Dari uraian di atas menunjukkan beratnya tanggung jawab Polri dalam menegakkan hukum, hal ini dikarenakan di satu sisi Polri harus menjunjung asas legalitas sebagai aktualisasi paradigma penegakan supremasi hukum sesuai dengan yang diamanatkan dalam peraturan perundang-undangan.  Namun tindakan pencegahan terhadap penyalahgunaan narkotika juga harus tetap dilaksanakan melalui pola-pola preventif demi terwujudnya keamanan dan ketertiban masyarakat.

  1. 2. Fungsi preventif

Pencegahan penyalahgunaan narkoba adalah seluruh usaha yang ditujukan untuk mengurangi permintaan dan kebutuhan gelap narkoba. Berdasarkan prinsip dasar ekonomi tentang permintaan ( demand) dan persediaan ( supply ), selama permintaan itu ada, persediaan akan selalu ada, dan apabila permintaan itu berkurang atau berhenti, persediaan akan berkurang termasuk pasarnya. [6] Masalah penyalahgunaan narkoba merupakan masalah yang sangat kompleks yang secara umum disebabkan oleh 3 ( tiga ) faktor yaitu : factor individu, factor lingkungan dan factor ketersediaan, menunjukkan bahwa pencegahan penyalahgunaan narkoba yang efektif memerlukan pendekatan secara terpadu dan komprehensif.  Oleh karena itu peranan semua pihak termasuk para orang tua, guru, LSM, tokoh agama, tokoh masyarakat dsb sangatlah penting. [7]

Peranan Polri menjadi sangat besar dalam pencegahan penyalahgunaan narkoba, hal ini disebabkan Polri memiliki fungsi Bhabinkamtibmas yang menjadi ujung tombak terjalinnya komunikasi antara Polri dengan masyarakat sehingga Bhabinkamtibmas dapat membimbing masyarakat bagi terciptanya lingkungan yang menguntungkan upaya penertiban dan penegakan hukum, upaya perlindungan dan pelayanan masyarakat di desa/ kelurahan. Peranan tersebut antara lain :

  1. a. Sebagai motivator

Bhabinkamtibmas dapat menumbuhkan kepedulian masyarakat terhadap kesadaran hukum dan keamanan lingkungan agar tidak menjadi korban atau pelaku kejahatan penyalahgunaan narkoba. Selain itu Bhabinkamtibmas diharapkan mampu mendorong, mengarahkan, serta meningkatkan partisipasi masyarakat di wilayah tugasnya untuk berperan serta mencegah timbulnya gangguan Kamtibmas termasuk penyalahgunaan Narkoba.[8]

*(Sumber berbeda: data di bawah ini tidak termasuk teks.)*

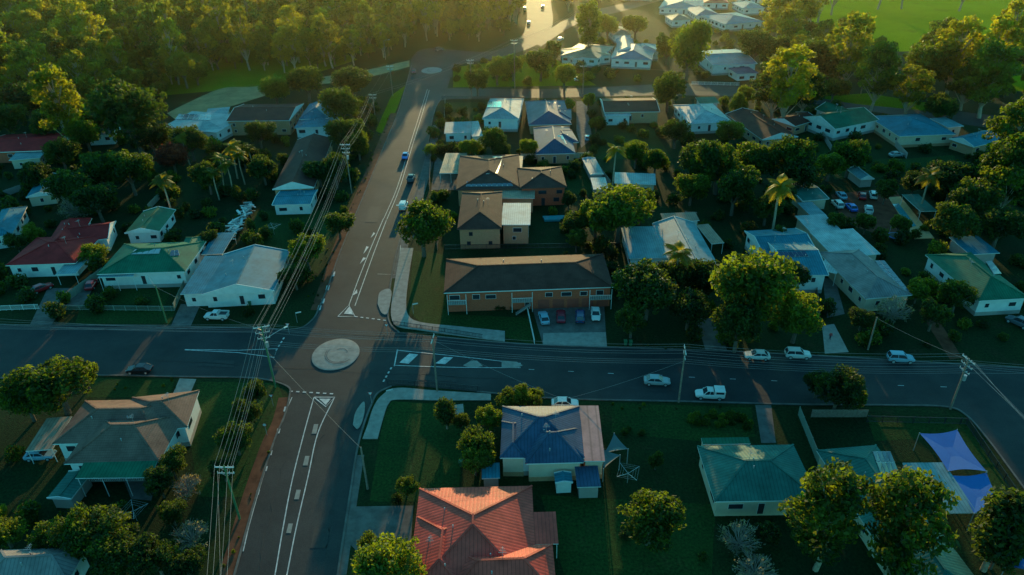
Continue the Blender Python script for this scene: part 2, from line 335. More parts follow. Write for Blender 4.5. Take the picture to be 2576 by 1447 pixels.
for a in ([(865,790),(880,770),(888,792)],[(886,745),(898,728),(899,738)],[(905,665),(914,648),(921,650)],[(914,640),(922,620),(928,622)],[(932,600),(940,585),(944,588)]):
    mb.face([(p.x,p.y,Z) for p in W(a)],PAINT)
dash(mb,W([(893,797),(980,808)]),.3,Z,PAINT,.6,.6)
ln([(790,1000),(765,1090),(735,1210),(712,1330),(692,1447),(670,1560)]); ln([(842,1000),(800,1090),(775,1200),(745,1330),(722,1447),(700,1560)])
ln([(790,1000),(842,1000),(820,1024),(790,1000)],.2,False)
mb.face([(p.x,p.y,Z+.004) for p in W([(803,1004),(832,1004),(820,1020)])],PAINT)
for (u,v) in ((792,1080),(770,1160),(748,1245),(728,1330)):
    mb.face([(p.x,p.y,Z) for p in W([(u-8,v+12),(u+4,v+12),(u+9,v-12),(u-2,v-12)])],CONC)
dash(mb,W([(728,985),(845,992)]),.3,Z,PAINT,.6,.6)
ln([(1000,880),(992,922)],.2,False); ln([(1000,882),(1150,897),(1310,915)],.16); ln([(992,920),(1150,925),(1310,926)],.16)
for a in ([(1005,913),(1030,890),(1052,893),(1028,916)],[(1095,915),(1118,899),(1140,900),(1120,917)],[(1165,920),(1185,908),(1200,908),(1215,922),(1200,925),(1175,924)],[(1262,908),(1300,911),(1315,920),(1300,927),(1262,926)]):
    mb.face([(p.x,p.y,Z+.004) for p in W(a)],CONC if a[0][0]>1150 else PAINT)
dash(mb,W([(985,925),(962,965)]),.3,Z,PAINT,.6,.6)
ln([(465,880),(600,882),(697,878),(690,900),(600,888),(465,881)],.16,False)
dash(mb,W([(715,850),(690,890)]),.3,Z,PAINT,.6,.6)
dash(mb,smooth(W([(735,1000),(705,1070),(668,1180),(625,1330),(600,1447)])),.14,Z,PAINT,4,.01)
for (u,v) in ((718,1030),(700,1085),(680,1140),(668,1180),(648,1240),(812,758),(824,725),(838,690),(803,775)):
    mb.face([(p.x,p.y,Z+.003) for p in W([(u-5,v+6),(u+3,v+6),(u+6,v-6),(u-2,v-6)])],PAINT)
dash(mb,smooth(W([(1330,930),(1700,948),(2100,965),(2400,975)])),.12,Z,PAINT,1,6)
ln([(950,690),(1000,692),(1008,618)],.1,False)
mb.obj("road_markings")
for a in ([(950,765),(955,738),(975,728),(985,735),(982,760),(975,790),(960,788)],[(888,1070),(895,1038),(915,1012),(918,1030),(912,1060),(900,1080)]):
    poly("kerb_island",W(a),.17,CONC,slab=1,smooth_k=4)
PATCH=mat("asphalt_patch",(0.028,0.024,0.022),.8,.3,1.5); mb=MB()
for pts,wd in (([(300,900),(900,935),(1300,955)],.12),([(1500,980),(1900,992),(2300,1000)],.1),([(760,1250),(800,1120),(840,1040)],.12),([(940,700),(980,580),(1020,450)],.1),([(1400,890),(1700,905)],.1),([(650,1430),(690,1250),(740,1080)],.1),([(820,1400),(850,1200),(870,1060)],.12)):
    P=smooth(W(pts),10); P=[p+Vector((random.uniform(-.25,.25),random.uniform(-.25,.25),0)) for p in P]; strip(mb,P,wd,.0595,PATCH)
for a in ([(1060,940),(1150,945),(1148,962),(1055,957)],[(790,1330),(830,1330),(822,1380),(780,1380)],[(1750,905),(1850,910),(1848,922),(1748,918)],[(500,905),(590,908),(588,925),(498,922)],[(930,520),(960,520),(948,560),(918,560)]):
    mb.face([(p.x,p.y,.0595) for p in W(a)],PATCH)
mb.obj("road_repairs")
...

  1. b. Sebagai Pembina kader

Bhabinkamtibmas dapat membangun kemitraan dengan masyarakat yang berperan aktif dalam mendukung pelaksanaan tugas-tugas yang diemban oleh Bhabinkamtibmas. Mampu mengajak partisipasi para tokoh agama, tokoh adat dan tokoh masyarakat dalam menanggulangi munculnya kasus penyalahgunaan narkoba di wilayahnya.[9]

  1. c. Sebagai fasilitator

Memfasilitasi para kader dan para tokoh masyarakat serta menjadi mediator dalam hal menyelesaikan masalah-masalah penyalahgunaan narkoba yang timbul di wilayah tugasnya.